My husband kept his normal pace while gliding uphill. He spent a good portion of his walk convincing Christian that he could walk alone.

I, on the other hand, slowly paced up the hill. Initially, I felt bad that my husband kept stopping to check on me, but then I realized something…it doesn’t matter how I approach this walk, what really matters is that I complete the task in front of me. It does not matter how fast, how slow, or how we monitor our pace. What matters is that we face the unknowns thrown in front of us like champs, completing the task.

While I did not expect to climb a one mile hill in skinny jeans and Birkenstocks™, I also did not have the expectation to quit on myself and my family when taking this journey.
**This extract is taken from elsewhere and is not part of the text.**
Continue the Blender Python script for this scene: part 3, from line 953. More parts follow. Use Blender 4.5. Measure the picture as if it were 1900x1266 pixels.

I started thinking of you World Changers. Parenting is an uphill battle. Sometimes there are gentle slopes, tall mountains, and rough terrain. No matter what is thrown in our face, it is our responsibility to decide the best method of approach for the most optimal results. We sometimes fear that if we are not moving at 100 mph than we are not making progress. This is simply not true. No matter how fast, or how slow we go, we will all eventually get to the end as long as we keep trying.

Isn’t that encouraging? To meet the end goal, you simply have to move at your own pace.

For instance, if you are teaching your sugar how to follow directions, I don’t care if it takes 1000 times before your sugar follows through, keep climbing.

If you are working on reading a story from cover-to-cover and your sugar never seems to make it through, it does not matter, keep climbing.

If your sugar is convinced they are not good at a subject, keep validating them with reminders that they can tackle anything they put their mind and heart into, keep climbing.

If you are your spouse can’t seem to get eye-to-eye on what parenting, discipline, and life as a family looks like, I don’t care how many talks you have, keep climbing.

The minute you stop climbing is the very minute you give up. And I don’t personally care how many times you need to go back to start before you end up at finish, just never give up. Believe in yourself, and believe that the obstacles placed in front of you are meant to grow you for the next journey ahead.

Also, believe that your attitude and disposition when approaching new obstacles shapes how your sugar will tackle the journey ahead of them. That liberating, right?

Life will happen (as it happens to us all) but you have the ultimate control to decide how you will respond (I smiled up the hill with my hand on my hip, WINDED).

So World Changer, be encouraged! Be excited! Know that whatever you put your mind to, it can be achieved. In advance, I am proud of you. I am always cheerleading for you and with you.